Der Stimmungsumschwung folgte mit dem überraschend deutlichen Rückgang der Inflationsrate im Euro-Raum. Die ist im September – erstmals seit Mitte 2021 – mit durchschnittlich 1,8 Prozent unter die Zielmarke der EZB von zwei Prozent gefallen. Mit einem einzigen Satz hat daraufhin Zentralbank-Präsidentin Christine Lagarde die Erwartungshaltung umgedreht: „Wir werden das bei unserer nächsten geldpolitischen Sitzung im Oktober berücksichtigen.“ In der Welt der Notenbanken, in der Worte stets auf die sprichwörtliche Goldwaage gelegt werden, ist das als sehr deutliche Ansage zu werten.

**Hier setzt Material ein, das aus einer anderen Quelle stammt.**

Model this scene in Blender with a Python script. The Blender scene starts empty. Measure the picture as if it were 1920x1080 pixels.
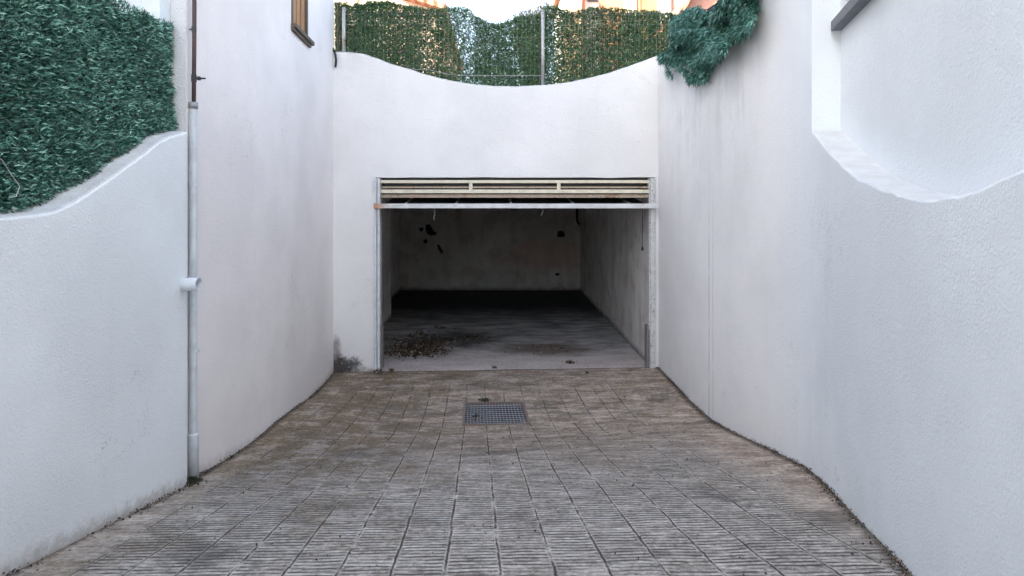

Damit gilt eine weitere Zinssenkung um 0,25 Prozentpunkte in dieser Woche plötzlich als äußerst wahrscheinlich – und nicht nur das: Es wird auch davon ausgegangen, dass diese, dann dritte Senkung seit Juni, heuer noch die letzte war. Die Ratsmitglieder tagen übrigens nicht in Frankfurt, sondern halten ihre jährliche auswärtige Sitzung ab, diesmal in Laibach.
Aussichten sind und bleiben äußerst unsicher
Lockerungen in der Geldpolitik sollen auch Impulse für die kriselnde Wirtschaft im Euro-Raum liefern. Österreich und Deutschland verharren in der Rezession, für den gesamten Währungsraum erwartet die EZB dennoch keine schrumpfende Wirtschaftsleistung, wie es dieser Tage hieß. Die Aussichten sind und bleiben aber äußerst unsicher. Die EZB-Volkswirte sind zuletzt von einem Wirtschaftswachstum von 0,8 Prozent für 2024, von 1,3 Prozent für 2025 und von 1,5 Prozent für 2026 ausgegangen.